We are currently subsidizing the North, but at least we have a voice in Parliament to negotiate the terms. Tamil Nadu has 39 seats. We have a say in the Lok Sabha. We can bargain. We have representation to match our taxation.
But in 2026, the freeze ends. And because the North failed to control its population—the very population we have been subsidizing with our taxes—their numbers have swelled.
When the seats are redrawn, the North will gain absolute political dominance based purely on the headcount they achieved through administrative failure. The South, because we succeeded in family planning, will lose our seats. Tamil Nadu will drop to 32.
Do you see the trap? Do you see how perfectly the jaws are closing?
They take our money because we are economically successful. They use that money to fund a population explosion. And then they use that population explosion to strip us of our political power.

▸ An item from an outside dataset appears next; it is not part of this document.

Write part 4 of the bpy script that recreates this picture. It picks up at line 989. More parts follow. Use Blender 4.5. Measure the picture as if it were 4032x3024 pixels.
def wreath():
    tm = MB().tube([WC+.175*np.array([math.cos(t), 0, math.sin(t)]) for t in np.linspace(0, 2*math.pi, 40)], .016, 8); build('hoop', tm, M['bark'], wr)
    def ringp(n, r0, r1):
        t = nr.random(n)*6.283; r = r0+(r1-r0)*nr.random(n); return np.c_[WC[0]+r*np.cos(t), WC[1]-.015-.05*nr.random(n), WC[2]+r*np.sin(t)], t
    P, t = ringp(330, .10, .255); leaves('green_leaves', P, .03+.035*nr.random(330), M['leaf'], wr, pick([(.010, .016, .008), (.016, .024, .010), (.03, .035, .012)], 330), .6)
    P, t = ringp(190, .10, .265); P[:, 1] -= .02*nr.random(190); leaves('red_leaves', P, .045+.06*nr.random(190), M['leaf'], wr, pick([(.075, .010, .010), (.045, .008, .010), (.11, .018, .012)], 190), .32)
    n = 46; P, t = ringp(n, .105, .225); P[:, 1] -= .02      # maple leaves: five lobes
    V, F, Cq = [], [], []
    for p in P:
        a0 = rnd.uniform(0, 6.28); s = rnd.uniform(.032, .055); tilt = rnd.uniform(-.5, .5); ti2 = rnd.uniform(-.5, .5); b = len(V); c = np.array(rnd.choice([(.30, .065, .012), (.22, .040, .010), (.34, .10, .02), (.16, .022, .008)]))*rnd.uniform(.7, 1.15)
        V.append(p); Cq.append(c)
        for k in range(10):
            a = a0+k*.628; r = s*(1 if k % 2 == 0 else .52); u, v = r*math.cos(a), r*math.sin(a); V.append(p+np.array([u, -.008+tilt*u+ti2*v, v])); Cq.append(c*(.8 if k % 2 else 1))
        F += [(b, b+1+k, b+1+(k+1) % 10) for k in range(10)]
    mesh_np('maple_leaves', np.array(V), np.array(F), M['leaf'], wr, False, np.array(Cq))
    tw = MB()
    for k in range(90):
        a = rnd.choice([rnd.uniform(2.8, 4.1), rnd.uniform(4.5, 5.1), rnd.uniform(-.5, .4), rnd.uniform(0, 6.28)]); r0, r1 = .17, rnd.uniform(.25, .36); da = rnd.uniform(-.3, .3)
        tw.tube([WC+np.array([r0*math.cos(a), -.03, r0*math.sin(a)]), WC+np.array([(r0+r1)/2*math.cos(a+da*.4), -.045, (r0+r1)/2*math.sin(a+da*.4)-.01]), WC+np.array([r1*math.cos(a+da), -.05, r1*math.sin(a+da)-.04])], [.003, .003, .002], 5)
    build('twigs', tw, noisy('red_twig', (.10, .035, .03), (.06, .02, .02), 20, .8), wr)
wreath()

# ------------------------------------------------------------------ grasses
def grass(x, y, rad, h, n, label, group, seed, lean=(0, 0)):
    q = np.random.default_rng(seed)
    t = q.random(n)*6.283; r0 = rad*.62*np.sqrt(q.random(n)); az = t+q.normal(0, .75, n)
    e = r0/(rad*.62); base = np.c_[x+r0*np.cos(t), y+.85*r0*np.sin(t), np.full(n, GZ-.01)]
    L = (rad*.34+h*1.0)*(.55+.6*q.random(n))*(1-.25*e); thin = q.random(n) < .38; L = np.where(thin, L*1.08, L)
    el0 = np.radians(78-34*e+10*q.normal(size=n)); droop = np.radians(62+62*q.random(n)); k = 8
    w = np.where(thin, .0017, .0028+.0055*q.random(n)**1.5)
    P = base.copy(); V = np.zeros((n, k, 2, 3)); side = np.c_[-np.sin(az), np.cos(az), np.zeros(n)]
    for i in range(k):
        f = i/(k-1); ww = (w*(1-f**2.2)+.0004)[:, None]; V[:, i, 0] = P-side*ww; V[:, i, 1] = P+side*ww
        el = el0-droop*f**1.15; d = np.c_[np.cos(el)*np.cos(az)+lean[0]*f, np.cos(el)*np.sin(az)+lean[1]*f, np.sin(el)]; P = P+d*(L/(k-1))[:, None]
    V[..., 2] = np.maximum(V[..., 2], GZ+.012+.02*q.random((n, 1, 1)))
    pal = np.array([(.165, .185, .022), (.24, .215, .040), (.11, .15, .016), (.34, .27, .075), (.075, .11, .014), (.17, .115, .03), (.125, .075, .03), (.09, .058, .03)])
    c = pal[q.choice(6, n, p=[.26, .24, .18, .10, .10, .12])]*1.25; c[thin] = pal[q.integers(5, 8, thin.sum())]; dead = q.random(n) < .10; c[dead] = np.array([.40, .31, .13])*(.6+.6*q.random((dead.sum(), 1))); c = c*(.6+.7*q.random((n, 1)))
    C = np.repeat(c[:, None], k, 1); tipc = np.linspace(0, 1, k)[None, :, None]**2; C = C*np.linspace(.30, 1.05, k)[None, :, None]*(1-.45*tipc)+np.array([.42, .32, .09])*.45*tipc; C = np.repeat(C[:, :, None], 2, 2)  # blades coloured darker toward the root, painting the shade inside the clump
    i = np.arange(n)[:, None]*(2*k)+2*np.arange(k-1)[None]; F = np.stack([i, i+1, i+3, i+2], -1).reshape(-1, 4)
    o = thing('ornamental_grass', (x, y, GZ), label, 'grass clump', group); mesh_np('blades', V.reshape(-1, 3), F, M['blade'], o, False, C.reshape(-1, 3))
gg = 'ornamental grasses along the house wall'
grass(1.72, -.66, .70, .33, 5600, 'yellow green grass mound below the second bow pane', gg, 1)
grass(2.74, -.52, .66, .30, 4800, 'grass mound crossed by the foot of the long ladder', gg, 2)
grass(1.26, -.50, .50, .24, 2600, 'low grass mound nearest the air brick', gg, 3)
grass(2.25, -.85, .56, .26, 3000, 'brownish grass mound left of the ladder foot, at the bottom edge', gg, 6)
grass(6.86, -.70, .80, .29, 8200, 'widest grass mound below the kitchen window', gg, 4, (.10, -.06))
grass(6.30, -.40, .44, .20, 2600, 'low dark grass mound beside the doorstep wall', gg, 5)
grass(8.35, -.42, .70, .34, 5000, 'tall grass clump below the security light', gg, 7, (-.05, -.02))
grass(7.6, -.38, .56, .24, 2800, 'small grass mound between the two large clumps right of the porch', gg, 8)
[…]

By 2026, the North will have the votes to form a government without needing a single MP from the South. The Lok Sabha will become a Hindi belt echo chamber.
At that point, what stops them from changing the Finance Commission formula to extract even more? What stops them from taking 80 paise of every rupee? 90 paise?
Nothing. Because we won't have the votes to stop them.
If a central authority extracts your wealth, uses it to fund its own unchecked growth, and systematically reduces your political ability to object... you are not a state in a Union.
You are a colony.
The British extracted wealth from Madras to build London. Delhi extracts wealth from Coimbatore, Chennai, and Bengaluru to fund Lucknow and Patna, and then tells us we don't have the population numbers to deserve a voice at the table.
This isn't a democracy. It's an extraction racket disguised as federalism.
We are paying for our own political execution. Every factory we build, every IT park we open, every tax rupee we send up North is just funding the very demographic surge that will be used to silence us in eleven years.
So don't talk to me about "national integration." Don't give me speeches about the "fabric of the Union."
When you take a man's money and cut out his tongue, it's not a Union. It's a hostage situation.